Friday, January 27, 2012

Radical Acceptance

     I was talking with a client the other day who suffered the grevious loss of a loved one some while back. There was and is no way to sugar coat something that hard and mean feeling. Sometimes things happen that just suck. How we handle things like that is one of the great issues of living.

     The client struck me as a person of generous heart who was open with himself and me,  so he didn't pretend that he wasn't hurting in that moment. In response, I couldn't pretend I had some great over-arching Big Thought that would change his feeling or make the situation all better. Cheap grace nostrums ("it's all for the best!" or "God wanted him so he called him home")  strike me as obscene responses to the toughest moments we face as human beings. We all deserve better.

     The one thing I believe we deserve is fellow feeling. Perhaps the biggest gift we give each other is real compassion, which literally means feeling what the other is feeling or feeling something close to that. Maybe not exactly the same pain, but something like it. I can look you in the eye and can let you know by my words, my body-language, my bearing and my reactions that I have some idea of what you're experiencing; and that is an amazing human moment. Suddenly, you and I are not so alone.

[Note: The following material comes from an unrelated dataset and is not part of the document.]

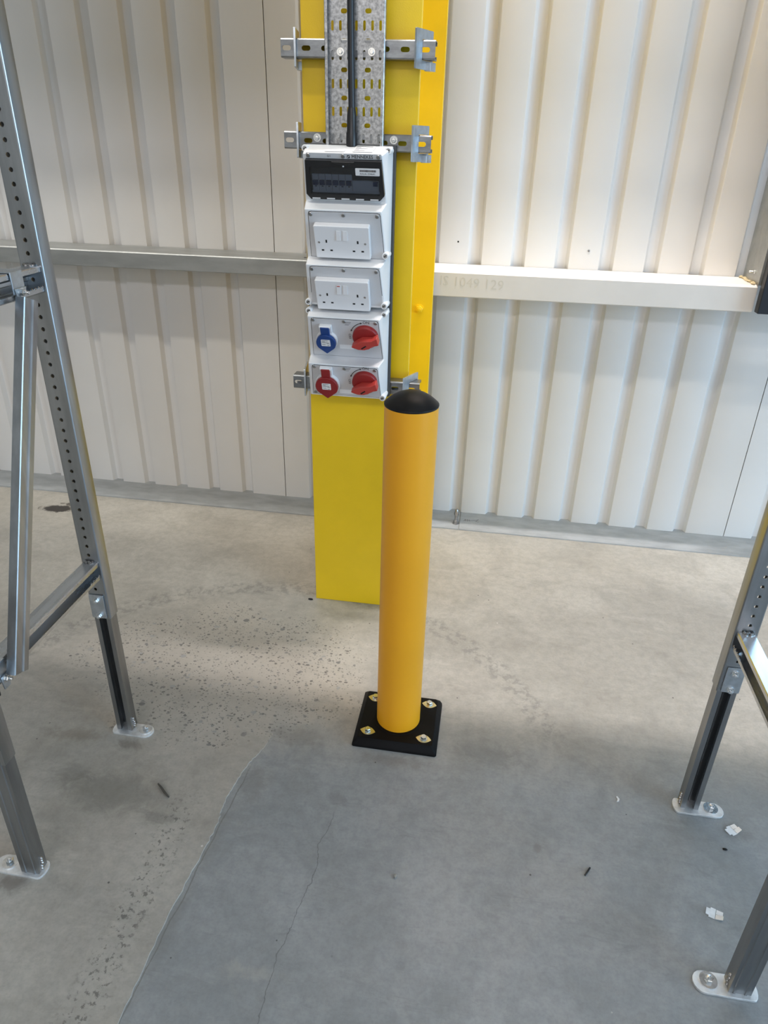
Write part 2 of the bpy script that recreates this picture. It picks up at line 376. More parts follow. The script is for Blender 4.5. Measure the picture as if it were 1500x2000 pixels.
def text(body, size, mx, ext=0.0003, bold=0.0, align='LEFT', xs=1.0, sp=1.0):
    cu = bpy.data.curves.new('tmp', 'FONT'); cu.body = body; cu.size = size; cu.extrude = ext; cu.offset = bold; cu.resolution_u = 2
    cu.align_x = align; cu.space_character = sp
    o = bpy.data.objects.new('tmp', cu); me = bpy.data.meshes.new_from_object(o)
    bpy.data.objects.remove(o); bpy.data.curves.remove(cu)
    vs = [(v.co.x*xs, v.co.y, v.co.z) for v in me.vertices]; fs = [tuple(p.vertices) for p in me.polygons]
    bpy.data.meshes.remove(me)
    return MB().add(vs, fs, mx)
def circ(cx, cy, r, n=12): return [(cx+r*math.cos(2*math.pi*k/n), cy+r*math.sin(2*math.pi*k/n)) for k in range(n)]
def obl(cx, cy, w, h, n=6):
    """rounded slot (stadium)"""
    r = min(w, h)/2; pts = []
    if w >= h:
        for k in range(n+1): a = -math.pi/2+math.pi*k/n; pts.append((cx+w/2-r+r*math.cos(a), cy+r*math.sin(a)))
        for k in range(n+1): a = math.pi/2+math.pi*k/n; pts.append((cx-w/2+r+r*math.cos(a), cy+r*math.sin(a)))
    else:
        for k in range(n+1): a = math.pi*k/n; pts.append((cx+r*math.cos(a), cy+h/2-r+r*math.sin(a)))
        for k in range(n+1): a = math.pi+math.pi*k/n; pts.append((cx+r*math.cos(a), cy-h/2+r+r*math.sin(a)))
    return pts
def rrect(x0, x1, y0, y1, r, n=4):
    pts = []
    for cx, cy, a0 in ((x1-r, y0+r, -90), (x1-r, y1-r, 0), (x0+r, y1-r, 90), (x0+r, y0+r, 180)):
        for k in range(n+1): a = math.radians(a0+90*k/n); pts.append((cx+r*math.cos(a), cy+r*math.sin(a)))
    return pts
def frame(o, ex, ey, ez):
    return Matrix(((ex[0], ey[0], ez[0], o[0]), (ex[1], ey[1], ez[1], o[1]), (ex[2], ey[2], ez[2], o[2]), (0, 0, 0, 1)))
def facing(o, d, roll=0.0):
    """frame whose local z points along d"""
    q = Vector(d).to_track_quat('Z', 'Y'); return Matrix.Translation(o) @ q.to_matrix().to_4x4() @ Matrix.Rotation(roll, 4, 'Z')
FRONT = lambda x, y, z: frame((x, y, z), (1, 0, 0), (0, 0, 1), (0, -1, 0))      # local xy = world xz, local z towards the viewer
SIDE = lambda x, y, z: frame((x, y, z), (0, 1, 0), (0, 0, 1), (1, 0, 0))        # local xy = world yz
def hexbolt(mb, mx, r=0.009, h=0.007, washer=0.0, wt=0.002, stud=0.0):
    z = 0.0
    if washer: mb.cyl(washer, 0, wt, mx, 24); z = wt
    mb.lathe([(r*0.98, z), (r, z+h*0.15), (r, z+h*0.85), (r*0.86, z+h)], mx, 6)
    if stud: mb.lathe([(r*0.55, z+h), (r*0.55, z+h+stud*0.85), (r*0.42, z+h+stud)], mx, 12)
    return mb

# ------------------------------------------------------------------ the hall
X0, X1, Y0, YW, ZC = -7.0, 7.0, -9.0, 2.78, 7.0
struct(MB().box(X0, X1, Y0, YW, -0.2, 0.0).build('floor', 'concrete', smooth=0))
FLOOR = bpy.data.objects['floor']
# older, rougher slab on the left with a broken edge, 2.5 mm proud
edge = [(-0.545, 0.609), (-0.543, 0.70), (-0.541, 0.80), (-0.533, 0.90), (-0.526, 0.98), (-0.521, 1.04), (-0.527, 1.075), (-0.525, 1.12), (-0.520, 1.16), (-0.516, 1.19), (-0.508, 1.225), (-0.494, 1.255), (-0.485, 1.29)]
pts = [(X0, Y0), (-0.56, Y0), (-0.55, 0.2)]
for i, p in enumerate(edge):
    pts.append(p)
    if i+1 < len(edge):
        q = edge[i+1]
        for k in range(1, 6):
            f = k/6; pts.append((p[0]+(q[0]-p[0])*f+rnd.uniform(-0.0022, 0.0022), p[1]+(q[1]-p[1])*f))
pts += [(-0.478, 1.33), (-0.52, 1.335), (-0.60, 1.335), (-0.75, 1.335), (-0.9, 1.335), (X0, 1.335)]
mb = MB(); n = len(pts)
hz_ = lambda y: 0.0022*min(1.0, max(0.0, (1.33-y)/0.16))+0.0003
mb.add([(x, y, hz_(y)) for x, y in pts]+[(x+(0.0008 if x > -1 and y < 1.3 else 0), y, -0.001) for x, y in pts],
       [tuple(range(n))]+[(i, n+i, n+(i+1) % n, (i+1) % n) for i in range(n)])
mb.build('slab', 'slab', FLOOR, smooth=0, label='rough beige slab with a broken edge')

WX0, WX1, WZ0, WZ1 = 0.955, 2.60, 1.08, 3.15          # window opening
wall = struct(MB().box(X0, WX0, YW, YW+0.1, 0, ZC).box(WX1, X1, YW, YW+0.1, 0, ZC).box(WX0, WX1, YW, YW+0.1, 0, WZ0).box(WX0, WX1, YW, YW+0.1, WZ1, ZC).build('wall_back', 'hall', smooth=0))
YP, GD, PITCHG, XG0, GW = 2.705, 0.023, 0.1545, -0.112, 0.052
def sheet(x0, x1, mb, zs):
    prof = [(x0, YP)]
    k = math.floor((x0-XG0)/PITCHG)-1
    while True:
        g = XG0+PITCHG*k; k += 1
        if g > x1: break
        if g < x0+0.004: 
            continue
        if g+GW > x1-0.002: break
        prof += [(g-0.002, YP), (g+0.001, YP+0.0012), (g+0.0110, YP+GD-0.0012), (g+0.0138, YP+GD), (g+GW-0.0138, YP+GD), (g+GW-0.0110, YP+GD-0.0012), (g+GW-0.001, YP+0.0012), (g+GW+0.002, YP)]
    prof.append((x1, YP))
    m = len(prof)
    mb.add([(x, y, z) for z in zs for x, y in prof], [(i, i+1, m+i+1, m+i) for i in range(m-1)])
    mb.add([(x, y+0.0016, z) for z in zs for x, y in prof], [(i+1, i, m+i, m+i+1) for i in range(m-1)])
    mb.add([(x0, YP, zs[0]), (x0, YP+0.012, zs[0]), (x0, YP+0.012, zs[1]), (x0, YP, zs[1])], [(3, 2, 1, 0)])
    mb.add([(x1, YP, zs[0]), (x1, YP+0.012, zs[0]), (x1, YP+0.012, zs[1]), (x1, YP, zs[1])], [(0, 1, 2, 3)])
    return mb
sx = -0.8375
for k in range(-3, 4):
    a = sx+k*1.854; b = a+1.854
    a = max(a+0.0016, X0); b = min(b-0.0016, X1); mb = MB(); lo, hi = max(a, WX0), min(b, WX1)
    if lo < hi:
        if a < lo: sheet(a, lo, mb, (0.0052, ZC))
        sheet(lo, hi, mb, (0.0052, WZ0)); sheet(lo, hi, mb, (WZ1, ZC))
        if hi < b: sheet(hi, b, mb, (0.0052, ZC))
    else: sheet(a, b, mb, (0.0052, ZC))
    mb.build('wall_sheet', 'clad', wall, smooth=30)

MB().cyl(0.0032, 0.0, 0.0004, FRONT(-0.1496, YP, 1.0961), 12).build('screw_hole', 'slot', wall, smooth=0)
MB().lathe([(0.0042, 0.0), (0.0040, 0.0012), (0.0018, 0.0016), (0.0018, 0.006)], FRONT(0.3115, YP, 1.0841), 12).build('fixing_screw', 'screw', wall)

# base track on the floor, in two lengths with an anchor stud
for xa, xb, nm in ((X0, -0.062, 'baseboard_back'), (-0.060, X1, 'baseboard_back')):
    o = struct(MB().box(xa, xb, 2.552, 2.760, 0.0, 0.005).build(nm, 'galv_flat', smooth=0))
    if xa == X0:
        mb = MB(); c = Matrix.Translation((-0.0755, 2.600, 0.005)) @ Matrix.Scale(1.22, 4)
        mb.cyl(0.012, 0, 0.003, c, 20); mb.lathe([(0.009, 0.003), (0.009, 0.011), (0.0078, 0.013)], c, 6)
        mb.lathe([(0.0055, 0.012), (0.0055, 0.036)], c, 12)
        mb.lathe([(0.0085, 0.034), (0.0085, 0.043), (0.0075, 0.045)], c, 6); mb.lathe([(0.0065, 0.045), (0.0065, 0.050), (0.004, 0.054)], c, 12)
        mb.build('anchor_stud', 'screw', o, label='threaded anchor stud with two nuts')
    else:
        mx = frame((-0.045, 2.625, 0.0052), (1, 0, 0), (0.2, 1, 0), (0, 0, 1))
        mb = MB()
        zig = [(0, 0), (0.004, 0.020), (0.006, 0.002), (0.013, 0.019), (0.015, 0.001), (0.021, 0.017), (0.024, 0.003), (0.031, 0.012), (0.046, 0.014), (0.058, 0.026), (0.050, 0.006), (0.064, 0.003)]
        for p, q in zip(zig, zig[1:]):
            d = Vector((q[0]-p[0], q[1]-p[1])).normalized()*0.0007; e = Vector((-d.y, d.x))
            mb.prism([(p[0]+e.x, p[1]+e.y), (q[0]+e.x, q[1]+e.y), (q[0]-e.x, q[1]-e.y), (p[0]-e.x, p[1]-e.y)], 0, 0.0002, 'z', mx)
        mb.build('marker_scribble', 'mark', o, smooth=0)

# girts: folded sections standing off the sheeting
def girt(x0, x1, zb, zt, yf, name, mat, cham):
    p = [(yf, zb), (yf+0.004, zb-0.003), (YP-0.002, zb-0.003), (YP-0.002, zb), (yf+0.006, zb+0.001), (yf+0.003, zb+0.004), (yf+0.003, zt-0.006), (yf+0.006, zt-0.003), (YP-0.002, zt-0.003), (YP-0.002, zt), (yf+cham, zt), (yf, zt-cham*0.7)]
    return struct(MB().prism(p, x0, x1, 'x').build(name, mat, smooth=30))
g1 = girt(X0, -0.40, 0.977, 1.032, 2.535, 'trim_1', 'galv', 0.005)
mb = MB()
for px in (-0.69, -0.655, -0.668): mb.add(*(lambda q: (q.v, q.f))(MB().cyl(0.006, 0, 0.0006, Matrix.Translation((px, 2.60+(px+0.69)*0.9, 1.0322)), 12)))
mb.build('bolt_hole', 'slot', g1, smooth=0)
g2 = girt(-0.36, 0.845, 0.936, 1.020, 2.535, 'trim_2', 'girt_paint', 0.010)
mx = frame((-0.197, 2.5346, 0.972), (1, 0, -0.035), (0.03, 0, 1), (0, -1, 0))
text('IS 1049 129', 0.046, mx, 0.0001, xs=1.02).build('handwriting', 'pencil', g2, smooth=0)
# jamb post of the opening at the right, its blue-grey return and the black trim over the girt end
j = struct(MB().box(0.842, 0.846, 2.535, 2.703, 1.0205, 3.2).box(0.842, 0.852, 2.531, 2.535, 1.0205, 3.2).box(0.8525, 0.90, 2.527, 2.531, 1.0205, 3.2).build('trim_3', 'galv', smooth=0))
MB().box(0.8515, 0.873, 2.5262, 2.5272, 1.021, 3.2).build('reveal', 'clamp', j, smooth=0)
mb = MB(); hexbolt(mb, facing((0.842, 2.585, 1.056), (-1, 0, 0)), 0.007, 0.005, 0, 0, 0.016); mb.build('bolt', 'bright', j)
mb = MB()
for k in range(22):
    y = 2.55+k*0.0072; r = rnd.uniform(0.004, 0.008)
    mb.lathe([(r*0.6, 0), (r, r*0.5), (r*0.6, r), (0.0005, r*1.15)], Matrix.Translation((0.834+rnd.uniform(-0.004, 0.004), y, 1.0196)), 7)
mb.build('sealant', 'foam', j)
t4 = struct(MB().box(0.848, 0.905, 2.49, 2.526, 0.938, 3.2).box(0.905, 2.65, 2.49, 2.526, 0.938, 1.03).build('trim_4', 'blacktrim', bevel=0.003))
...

     Right in that moment of shared compassion, a possibility opens up that dashes past the temptation of hurtful cliches and empty slogans. In that connecting moment we each accept the reality of the loss and the reality of the shared experience. To radically (meaning "at root") accept  life as it is in that moment, even an awful moment, unites us at a time when part of me just wants to scream or collapse. "To bear the unbearable sorrow," goes the lyric in Man of La Mancha. We can do it together. We can accept the worst life throws at us. We're not alone.